From the District - (12/2/09)
With all due respect to famed cricketsman Brian Lara, it can be safely said that the steel pan is Trinidad and Tobago’s most reverberant cultural contribution. Concave, refashioned, 55-gallon oil drums that were heard vibrating like underwater xylophones behind the calypso stars who emerged on US radio and television in the mid ’50s, steel pans have since been associated with coconuts, colorful shirts and thatched roofs. But those undulating tones were created for more than just cruise-ship tourists awaiting the arrival of their boat. The steel pan is one of the most underused and misunderstood instruments in popular music, conjuring sand-swept beaches the moment it is struck, regardless of era or repertoire.
Alongside the theremin and the synthesizer, the steel pan is credited as one of the few musical instruments invented during the 20th century. Due to its polyphonic abilities, it is not strictly a percussion instrument, reaching upward of 14 distinct pitches per drum. The steel drum’s first recorded appearance was among the carnival celebrations of its island homeland in the early 1910s before taking American audiences by storm with the calypso craze of the mid 1950s. The genre, led by the charismatic Harry Belafonte, rose to prominence with steel pans providing the blissful backings to countless calypso records currently wilting across thrift-store shelves everywhere. It took another 10 years before the instrument broke free of its Caribbean origins, poking its head out of the sand for a little chart placement and rock ‘n’ roll.
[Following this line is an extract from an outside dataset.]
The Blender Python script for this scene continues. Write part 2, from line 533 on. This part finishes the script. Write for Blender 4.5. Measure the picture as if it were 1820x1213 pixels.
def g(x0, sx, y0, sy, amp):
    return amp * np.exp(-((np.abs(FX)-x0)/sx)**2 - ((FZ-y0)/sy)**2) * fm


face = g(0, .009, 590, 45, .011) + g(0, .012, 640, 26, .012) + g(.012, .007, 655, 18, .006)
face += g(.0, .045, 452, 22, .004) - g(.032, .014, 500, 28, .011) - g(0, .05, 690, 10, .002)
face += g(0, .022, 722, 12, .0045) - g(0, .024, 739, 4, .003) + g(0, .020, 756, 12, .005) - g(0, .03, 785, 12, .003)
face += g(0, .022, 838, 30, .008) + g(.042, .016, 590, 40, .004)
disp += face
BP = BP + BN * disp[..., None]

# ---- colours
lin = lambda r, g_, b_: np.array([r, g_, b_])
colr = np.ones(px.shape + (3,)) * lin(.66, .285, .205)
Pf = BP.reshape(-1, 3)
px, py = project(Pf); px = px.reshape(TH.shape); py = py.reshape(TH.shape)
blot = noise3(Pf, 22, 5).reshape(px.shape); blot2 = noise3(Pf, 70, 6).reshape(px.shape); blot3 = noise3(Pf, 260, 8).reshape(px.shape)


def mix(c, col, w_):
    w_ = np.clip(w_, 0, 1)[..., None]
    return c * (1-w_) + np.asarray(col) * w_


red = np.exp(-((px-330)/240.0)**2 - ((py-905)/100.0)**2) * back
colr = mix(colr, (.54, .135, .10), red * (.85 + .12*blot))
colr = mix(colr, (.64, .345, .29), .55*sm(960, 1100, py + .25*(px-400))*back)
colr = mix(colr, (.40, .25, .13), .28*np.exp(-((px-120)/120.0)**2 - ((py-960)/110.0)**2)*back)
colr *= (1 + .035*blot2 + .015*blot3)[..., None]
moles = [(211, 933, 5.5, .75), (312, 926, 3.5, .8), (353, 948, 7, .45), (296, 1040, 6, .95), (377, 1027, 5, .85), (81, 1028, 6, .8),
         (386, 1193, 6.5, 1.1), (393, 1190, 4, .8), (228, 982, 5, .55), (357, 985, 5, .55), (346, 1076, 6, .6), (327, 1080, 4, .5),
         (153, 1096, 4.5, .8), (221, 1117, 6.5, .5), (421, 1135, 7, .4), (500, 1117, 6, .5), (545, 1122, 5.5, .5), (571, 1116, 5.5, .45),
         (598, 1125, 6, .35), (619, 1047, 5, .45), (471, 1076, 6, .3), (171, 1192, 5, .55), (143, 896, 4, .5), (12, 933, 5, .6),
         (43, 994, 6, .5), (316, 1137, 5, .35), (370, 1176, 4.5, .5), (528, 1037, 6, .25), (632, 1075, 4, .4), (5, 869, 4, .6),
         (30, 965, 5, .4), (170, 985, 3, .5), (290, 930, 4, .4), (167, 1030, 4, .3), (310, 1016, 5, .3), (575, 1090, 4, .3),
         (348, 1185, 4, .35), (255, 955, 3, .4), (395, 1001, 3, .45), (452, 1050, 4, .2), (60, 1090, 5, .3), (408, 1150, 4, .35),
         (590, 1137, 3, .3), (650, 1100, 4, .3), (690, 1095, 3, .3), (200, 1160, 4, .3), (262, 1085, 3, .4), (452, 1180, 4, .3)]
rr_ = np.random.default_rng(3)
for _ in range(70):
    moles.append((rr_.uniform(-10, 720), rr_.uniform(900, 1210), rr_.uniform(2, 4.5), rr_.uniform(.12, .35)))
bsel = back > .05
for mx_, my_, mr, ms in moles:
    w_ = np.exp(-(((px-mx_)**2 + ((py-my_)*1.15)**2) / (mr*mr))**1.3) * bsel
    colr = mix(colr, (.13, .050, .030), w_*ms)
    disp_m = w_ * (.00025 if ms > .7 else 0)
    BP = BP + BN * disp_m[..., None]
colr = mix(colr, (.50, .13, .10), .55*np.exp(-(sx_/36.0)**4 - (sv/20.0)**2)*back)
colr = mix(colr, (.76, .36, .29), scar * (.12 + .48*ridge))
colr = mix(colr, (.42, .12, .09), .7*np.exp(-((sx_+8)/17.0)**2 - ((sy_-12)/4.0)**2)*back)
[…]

The Hollies, clean-cut Manchester boys with a deft pop pen, were up there with the Rolling Stones and the Beatles on the dreamboat scale, earning their fair share of screaming fans throughout the 1960s. Their 1967 hit, “Carrie-Anne,” was a mash of twee, pop and silliness that peaked at #3 on the UK charts. The song opens with the tight, unmistakable harmonies of Graham Nash, Allan Clarke and Tony Hicks, backed by a rackety guiro that clacks out the beat alongside a handful of other artifacts from the Caribbean cabinet. Their display of worldly experimentation culminates in a steel-pan solo that leaves many wondering why the instrument never caught on with the mods. (It would appear the sitar and harpsichord were taking up everyone’s time.) Midway through the song, the pannist flutters a baroque touch behind his own pulsing self-accompaniment, while the same strummed guitar chords repeat in the background. The solo, all 32 beats of it, is an economical achievement that goes beyond gimmick into the realm of pop perfection. Never again would the work of a pannist reach such widespread heights.
These days the steel drum has been used to play everything from Bach’s two-part inventions to the anthems of animated sea-dwelling creatures; from Swedish rockers the Knife, whose sullen Björk-in-reverse electro takes the pans into a digitized hypnosis, to Pan for Punk, a tribute record featuring Ramones covers lead by a undoubtedly pierced pannist fronting a rock rhythm section. In retrospect, it is probably best that the steel pan sticks to its beachside roots.
Thankfully, CSULB’s steel-drum band has been doing just that, steadily hammering the cans since 1986. For their upcoming West Indies-themed Christmas concert, the band will be led by percussion studies director Dr. Michael Carney, a master of the steel pans who has performed within a passport stamp of Trinidad. Nearly 50 members strong, the band will work their way through Christmas classics, as well as a few choice covers (Bob Marley’s “Jammin’”, the Beatles’ “And I Love Her”). Join them for a night of holiday cheer and dulcet-toned revelry as they present an army of steel pans and brightly-colored shirts. Dress accordingly.